Overall Winning Pct.

0.479

0.674

0.543

Average Point Differential

-10.6

+10.6

+3.8

World Cup Record

0-4

1-3

0-4

Average World Cup Point Differential

-44.8

-10.5

-31.3

European Nations Cup Winning Pct.

1.000

0.900

0.700

Average Point Differential in European Nations Cup

+30.0

+20.5

+13.9

 

The data suggests that Italy heading into the 2000 season was not distinctly better than the top Eastern European teams are now. It should be noted that back then the European Nations Cup was not as established, so the teams Italy destroyed by an average of thirty points were not as good as those Georgia and Romania are playing today, with the emergence of Spain, Portugal, and Russia, in particular (and each other).
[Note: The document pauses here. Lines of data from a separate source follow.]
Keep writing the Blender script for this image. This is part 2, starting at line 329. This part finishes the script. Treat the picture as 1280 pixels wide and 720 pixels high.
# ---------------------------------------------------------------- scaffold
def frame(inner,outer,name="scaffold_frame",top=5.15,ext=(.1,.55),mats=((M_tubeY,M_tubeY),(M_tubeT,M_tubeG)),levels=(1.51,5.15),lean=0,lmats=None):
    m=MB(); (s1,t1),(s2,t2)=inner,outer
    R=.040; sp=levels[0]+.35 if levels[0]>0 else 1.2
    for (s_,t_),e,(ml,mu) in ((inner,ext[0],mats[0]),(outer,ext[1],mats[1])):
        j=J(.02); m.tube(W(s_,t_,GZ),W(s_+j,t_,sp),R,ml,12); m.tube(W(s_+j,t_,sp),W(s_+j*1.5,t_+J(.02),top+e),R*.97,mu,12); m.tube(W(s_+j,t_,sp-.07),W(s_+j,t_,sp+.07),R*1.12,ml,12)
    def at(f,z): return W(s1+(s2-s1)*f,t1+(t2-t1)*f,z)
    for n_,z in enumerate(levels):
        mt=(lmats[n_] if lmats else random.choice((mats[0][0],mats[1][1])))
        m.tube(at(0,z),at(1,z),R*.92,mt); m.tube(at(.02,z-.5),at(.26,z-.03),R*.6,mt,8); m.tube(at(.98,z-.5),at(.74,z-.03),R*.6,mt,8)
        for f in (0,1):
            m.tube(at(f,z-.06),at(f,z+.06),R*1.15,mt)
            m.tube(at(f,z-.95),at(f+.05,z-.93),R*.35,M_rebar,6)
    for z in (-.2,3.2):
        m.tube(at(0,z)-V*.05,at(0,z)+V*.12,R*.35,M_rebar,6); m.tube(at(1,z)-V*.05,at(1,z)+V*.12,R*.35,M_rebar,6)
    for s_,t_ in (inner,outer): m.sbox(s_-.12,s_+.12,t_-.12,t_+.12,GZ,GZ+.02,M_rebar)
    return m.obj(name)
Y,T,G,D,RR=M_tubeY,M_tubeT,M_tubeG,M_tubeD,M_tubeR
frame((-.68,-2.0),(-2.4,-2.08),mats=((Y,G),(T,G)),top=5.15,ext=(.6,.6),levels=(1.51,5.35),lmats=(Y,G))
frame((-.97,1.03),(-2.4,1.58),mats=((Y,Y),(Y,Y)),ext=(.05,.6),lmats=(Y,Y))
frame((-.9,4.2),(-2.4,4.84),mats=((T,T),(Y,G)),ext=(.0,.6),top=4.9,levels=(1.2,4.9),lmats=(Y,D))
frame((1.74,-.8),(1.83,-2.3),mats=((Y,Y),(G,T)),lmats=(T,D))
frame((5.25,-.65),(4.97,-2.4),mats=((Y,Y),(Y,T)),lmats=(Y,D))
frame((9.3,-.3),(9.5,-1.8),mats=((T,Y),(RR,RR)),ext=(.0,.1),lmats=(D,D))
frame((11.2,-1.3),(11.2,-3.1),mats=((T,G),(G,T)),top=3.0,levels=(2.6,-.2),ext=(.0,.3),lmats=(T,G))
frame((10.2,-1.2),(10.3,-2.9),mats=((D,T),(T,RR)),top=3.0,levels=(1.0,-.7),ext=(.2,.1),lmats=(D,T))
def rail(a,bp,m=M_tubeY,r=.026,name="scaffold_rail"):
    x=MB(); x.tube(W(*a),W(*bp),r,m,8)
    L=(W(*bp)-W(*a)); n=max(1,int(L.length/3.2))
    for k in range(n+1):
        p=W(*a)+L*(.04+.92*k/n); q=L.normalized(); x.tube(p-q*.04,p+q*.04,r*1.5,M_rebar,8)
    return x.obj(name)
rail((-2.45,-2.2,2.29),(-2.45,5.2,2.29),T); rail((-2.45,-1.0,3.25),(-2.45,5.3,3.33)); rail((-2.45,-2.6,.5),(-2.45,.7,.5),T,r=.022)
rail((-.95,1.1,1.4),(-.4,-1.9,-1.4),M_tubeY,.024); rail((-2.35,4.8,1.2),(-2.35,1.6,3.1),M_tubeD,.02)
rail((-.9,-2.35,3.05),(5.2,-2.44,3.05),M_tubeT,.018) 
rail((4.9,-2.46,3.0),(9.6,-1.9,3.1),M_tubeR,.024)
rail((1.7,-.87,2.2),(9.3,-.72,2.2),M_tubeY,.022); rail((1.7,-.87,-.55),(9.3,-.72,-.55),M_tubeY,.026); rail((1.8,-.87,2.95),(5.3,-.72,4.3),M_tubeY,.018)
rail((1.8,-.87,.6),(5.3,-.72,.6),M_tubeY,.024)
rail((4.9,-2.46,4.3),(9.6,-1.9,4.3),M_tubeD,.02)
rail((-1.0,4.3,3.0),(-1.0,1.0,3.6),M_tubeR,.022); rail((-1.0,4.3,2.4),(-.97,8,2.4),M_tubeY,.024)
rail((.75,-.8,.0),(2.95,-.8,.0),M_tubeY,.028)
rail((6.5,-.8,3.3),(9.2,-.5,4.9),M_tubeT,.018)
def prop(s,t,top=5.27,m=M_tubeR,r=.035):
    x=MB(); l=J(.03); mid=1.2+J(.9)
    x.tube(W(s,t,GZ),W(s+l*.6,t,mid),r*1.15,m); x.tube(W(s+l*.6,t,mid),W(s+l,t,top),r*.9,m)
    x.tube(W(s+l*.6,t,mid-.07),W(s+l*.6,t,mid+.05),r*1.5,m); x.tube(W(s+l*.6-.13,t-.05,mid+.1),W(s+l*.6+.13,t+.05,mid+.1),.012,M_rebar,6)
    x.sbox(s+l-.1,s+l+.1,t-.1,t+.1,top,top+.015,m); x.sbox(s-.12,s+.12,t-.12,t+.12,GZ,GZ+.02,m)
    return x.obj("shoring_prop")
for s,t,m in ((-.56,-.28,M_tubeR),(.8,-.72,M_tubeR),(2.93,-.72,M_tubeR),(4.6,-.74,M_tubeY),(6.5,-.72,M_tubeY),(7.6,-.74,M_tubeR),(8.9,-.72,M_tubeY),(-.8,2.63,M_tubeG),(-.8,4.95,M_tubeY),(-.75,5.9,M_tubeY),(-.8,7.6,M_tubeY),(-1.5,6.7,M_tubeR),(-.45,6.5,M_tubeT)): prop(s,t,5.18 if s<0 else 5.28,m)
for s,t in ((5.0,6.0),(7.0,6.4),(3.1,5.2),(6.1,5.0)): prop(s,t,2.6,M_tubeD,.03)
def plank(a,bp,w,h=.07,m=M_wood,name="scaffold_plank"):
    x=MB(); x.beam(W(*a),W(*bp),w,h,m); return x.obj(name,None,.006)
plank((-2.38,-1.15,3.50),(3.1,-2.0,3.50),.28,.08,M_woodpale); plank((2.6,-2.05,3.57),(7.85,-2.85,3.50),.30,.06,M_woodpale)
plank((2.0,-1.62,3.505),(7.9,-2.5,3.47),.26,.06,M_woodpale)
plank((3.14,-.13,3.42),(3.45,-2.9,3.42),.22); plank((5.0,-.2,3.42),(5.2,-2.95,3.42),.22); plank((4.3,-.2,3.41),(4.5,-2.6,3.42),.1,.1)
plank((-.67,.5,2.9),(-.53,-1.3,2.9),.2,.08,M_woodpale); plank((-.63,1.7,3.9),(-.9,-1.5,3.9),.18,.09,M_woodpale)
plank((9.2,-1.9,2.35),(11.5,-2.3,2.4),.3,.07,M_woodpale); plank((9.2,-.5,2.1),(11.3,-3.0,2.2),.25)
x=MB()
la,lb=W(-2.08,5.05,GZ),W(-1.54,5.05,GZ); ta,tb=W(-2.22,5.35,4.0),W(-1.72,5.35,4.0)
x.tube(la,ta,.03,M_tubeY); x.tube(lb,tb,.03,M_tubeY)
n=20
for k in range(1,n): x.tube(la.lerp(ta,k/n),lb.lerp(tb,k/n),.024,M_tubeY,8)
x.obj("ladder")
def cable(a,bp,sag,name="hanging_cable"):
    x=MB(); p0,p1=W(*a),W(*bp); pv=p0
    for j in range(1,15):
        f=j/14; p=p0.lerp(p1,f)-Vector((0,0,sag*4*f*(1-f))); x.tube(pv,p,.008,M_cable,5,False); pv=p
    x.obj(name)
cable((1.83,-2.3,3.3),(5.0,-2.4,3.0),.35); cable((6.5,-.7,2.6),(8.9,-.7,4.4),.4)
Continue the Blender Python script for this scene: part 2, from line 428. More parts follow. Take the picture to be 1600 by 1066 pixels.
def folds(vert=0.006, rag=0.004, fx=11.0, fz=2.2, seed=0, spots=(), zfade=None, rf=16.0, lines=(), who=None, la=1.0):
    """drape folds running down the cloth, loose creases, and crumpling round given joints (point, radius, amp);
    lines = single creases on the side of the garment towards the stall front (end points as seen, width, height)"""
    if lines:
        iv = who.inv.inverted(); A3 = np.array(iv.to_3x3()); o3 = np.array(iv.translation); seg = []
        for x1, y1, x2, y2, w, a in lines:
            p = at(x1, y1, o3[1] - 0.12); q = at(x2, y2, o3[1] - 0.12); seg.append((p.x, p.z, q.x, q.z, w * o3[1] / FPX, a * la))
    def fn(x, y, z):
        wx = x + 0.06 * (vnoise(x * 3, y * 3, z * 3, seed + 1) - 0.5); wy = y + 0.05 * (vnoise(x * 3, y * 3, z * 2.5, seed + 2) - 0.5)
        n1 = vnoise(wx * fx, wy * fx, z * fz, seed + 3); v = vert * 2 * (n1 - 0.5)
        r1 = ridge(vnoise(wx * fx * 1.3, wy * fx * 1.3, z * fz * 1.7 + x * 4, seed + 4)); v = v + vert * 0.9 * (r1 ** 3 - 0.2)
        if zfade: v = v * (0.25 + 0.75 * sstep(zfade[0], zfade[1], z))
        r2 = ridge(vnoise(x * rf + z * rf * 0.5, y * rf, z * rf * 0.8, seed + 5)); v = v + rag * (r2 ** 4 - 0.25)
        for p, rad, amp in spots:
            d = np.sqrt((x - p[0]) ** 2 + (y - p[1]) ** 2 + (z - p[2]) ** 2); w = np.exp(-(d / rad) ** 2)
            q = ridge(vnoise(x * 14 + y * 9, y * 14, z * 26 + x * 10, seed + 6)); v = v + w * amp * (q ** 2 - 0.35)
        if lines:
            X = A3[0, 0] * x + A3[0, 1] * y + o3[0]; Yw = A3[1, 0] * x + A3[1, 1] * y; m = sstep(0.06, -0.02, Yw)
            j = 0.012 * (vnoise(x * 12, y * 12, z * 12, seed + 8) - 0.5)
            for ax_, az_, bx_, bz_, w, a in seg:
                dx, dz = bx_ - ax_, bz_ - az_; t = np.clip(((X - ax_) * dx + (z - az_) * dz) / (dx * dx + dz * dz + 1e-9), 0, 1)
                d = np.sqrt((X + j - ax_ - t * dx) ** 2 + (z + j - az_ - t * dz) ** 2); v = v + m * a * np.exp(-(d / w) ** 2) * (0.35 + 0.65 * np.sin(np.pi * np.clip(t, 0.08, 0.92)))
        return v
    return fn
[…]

In addition, I should point out that Georgia’s sole World Cup victory did actually come against Romania.

The Italians were a team that got absolutely shellacked 101-3 by New Zealand at the 1999 World Cup, just six months prior to turning it around and beating Scotland in their first ever Six Nations. To me, any argument that Georgia and Romania would not be good enough to hold their own against the premier European teams is not compelling. Scotland scraped past Georgia 15-6 and Romania 34-24 in the 2011 World Cup, and if Italy were let in after their mammoth loss to the All Blacks, the drubbings England handed out to both Georgia and Romania should be similarly discounted.

In my opinion, the most logical system would be one of promotion and relegation, as the bottom team drops out of the Six Nations each year, being replaced by the European Nations Cup victors. For too long, Eastern European rugby has been ignored. If the Six Nations let Italy in back in 2000, they simply have to give these up-and-coming teams a shot.